Sunday, 15 July 2012

Wiltshire Born and Bred

The truck roared along the country roads, weaving its way through fields of greenish yellow wheat, sandy yellow barley and deep green pastures. Heading off road and onto a muddy track  the truck effortlessly wove its way along the field margins, squelching through muddy pools. Poppy's added a splash of brilliant colour along these edges, brightening the dreary morning cast by leaden skies. Swifts swept low over the wheat, skimming the heads with the tips of their  pointed wings, skylarks fluttered up from their nests, hidden in the crops and the calls of yellow wagtail and corn bunting rang out. 

Ahead, farm buildings stand stark grey and brown against the rolling greens, browns and yellows of the fields. Here small wooden boxes line up along the side of the buildings, in the small woods nearby and on fence posts. They provide perfect nesting space for a rather special farmland bird, the tree sparrow. 

A room with a view...
Tree sparrow box overlooking the Wiltshire countryside

Opening the lid reveals a dome of grass and feathers, a small opening at the top reveals a cup within which the chicks are nestled. With a stubby little face and chocolate brown feathers starting to poke through, the chicks are some of the cutest ugly babies I have seen.

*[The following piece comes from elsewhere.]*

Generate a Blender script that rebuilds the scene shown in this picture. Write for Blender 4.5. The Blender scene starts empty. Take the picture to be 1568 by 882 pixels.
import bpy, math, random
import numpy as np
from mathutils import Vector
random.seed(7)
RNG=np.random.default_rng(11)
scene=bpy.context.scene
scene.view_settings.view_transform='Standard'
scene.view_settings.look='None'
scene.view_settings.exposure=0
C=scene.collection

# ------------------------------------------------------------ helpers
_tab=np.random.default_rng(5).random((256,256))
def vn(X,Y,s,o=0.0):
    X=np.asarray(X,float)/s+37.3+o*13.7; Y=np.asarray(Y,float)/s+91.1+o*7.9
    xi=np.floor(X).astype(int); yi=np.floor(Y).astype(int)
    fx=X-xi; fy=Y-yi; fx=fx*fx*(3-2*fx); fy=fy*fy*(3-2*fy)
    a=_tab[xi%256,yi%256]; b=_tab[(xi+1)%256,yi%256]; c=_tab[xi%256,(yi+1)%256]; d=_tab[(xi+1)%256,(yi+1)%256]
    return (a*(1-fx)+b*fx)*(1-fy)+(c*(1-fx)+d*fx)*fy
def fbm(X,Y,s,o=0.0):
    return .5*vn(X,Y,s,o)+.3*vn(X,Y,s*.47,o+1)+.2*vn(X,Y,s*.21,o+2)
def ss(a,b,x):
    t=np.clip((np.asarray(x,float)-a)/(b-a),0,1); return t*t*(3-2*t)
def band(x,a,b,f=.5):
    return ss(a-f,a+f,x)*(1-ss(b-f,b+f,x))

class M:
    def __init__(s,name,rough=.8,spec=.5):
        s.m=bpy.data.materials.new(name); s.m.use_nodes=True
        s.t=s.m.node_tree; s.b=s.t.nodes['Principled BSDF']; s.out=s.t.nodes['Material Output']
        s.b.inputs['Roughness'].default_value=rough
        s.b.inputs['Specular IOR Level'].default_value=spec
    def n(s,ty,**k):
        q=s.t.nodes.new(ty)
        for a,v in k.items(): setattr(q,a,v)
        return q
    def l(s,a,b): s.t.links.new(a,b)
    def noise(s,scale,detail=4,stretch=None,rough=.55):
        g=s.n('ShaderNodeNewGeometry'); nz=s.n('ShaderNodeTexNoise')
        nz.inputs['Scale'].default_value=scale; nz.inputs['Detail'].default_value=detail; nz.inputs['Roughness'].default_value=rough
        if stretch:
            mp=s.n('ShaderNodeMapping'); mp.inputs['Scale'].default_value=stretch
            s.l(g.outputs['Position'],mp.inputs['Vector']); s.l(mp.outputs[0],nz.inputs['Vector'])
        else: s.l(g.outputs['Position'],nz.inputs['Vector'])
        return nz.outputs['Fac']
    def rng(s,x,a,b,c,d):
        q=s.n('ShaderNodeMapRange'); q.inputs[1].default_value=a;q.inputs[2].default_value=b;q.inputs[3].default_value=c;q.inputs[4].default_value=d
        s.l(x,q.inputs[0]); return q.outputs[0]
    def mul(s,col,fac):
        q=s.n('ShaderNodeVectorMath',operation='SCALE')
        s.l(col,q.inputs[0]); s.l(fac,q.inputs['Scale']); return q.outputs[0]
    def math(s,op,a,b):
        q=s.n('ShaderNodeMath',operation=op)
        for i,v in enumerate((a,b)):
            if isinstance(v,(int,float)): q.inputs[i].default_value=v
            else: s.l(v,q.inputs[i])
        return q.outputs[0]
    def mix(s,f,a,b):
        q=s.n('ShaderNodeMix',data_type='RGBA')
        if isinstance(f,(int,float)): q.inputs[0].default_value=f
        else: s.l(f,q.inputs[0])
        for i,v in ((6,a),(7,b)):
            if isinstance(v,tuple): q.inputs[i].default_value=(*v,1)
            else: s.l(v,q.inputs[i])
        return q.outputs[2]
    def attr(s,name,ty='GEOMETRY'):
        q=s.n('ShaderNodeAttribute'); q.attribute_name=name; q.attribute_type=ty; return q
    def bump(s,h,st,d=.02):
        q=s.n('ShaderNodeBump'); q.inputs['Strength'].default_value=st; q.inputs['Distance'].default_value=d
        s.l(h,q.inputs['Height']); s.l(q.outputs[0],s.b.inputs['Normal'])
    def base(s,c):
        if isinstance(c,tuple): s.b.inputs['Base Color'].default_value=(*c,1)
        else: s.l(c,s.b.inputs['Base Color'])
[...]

Once ringed, the chicks are 'posted' back through the nest hole where they disappear into the comforting darkness.

Tree sparrow chick

A little older and almost ready to leave the nest

The long term project here aims to understand their breeding ecology. Year after year the boxes are checked, the contents recorded and the chicks ringed. It is a mammoth task, but well worth it with the data generated being used to answer numerous questions about this declining species. A huge thank you to the maestro running this project and collecting this data, Mr Matt Prior! 

Lee and Matt Prior in classic photo pose!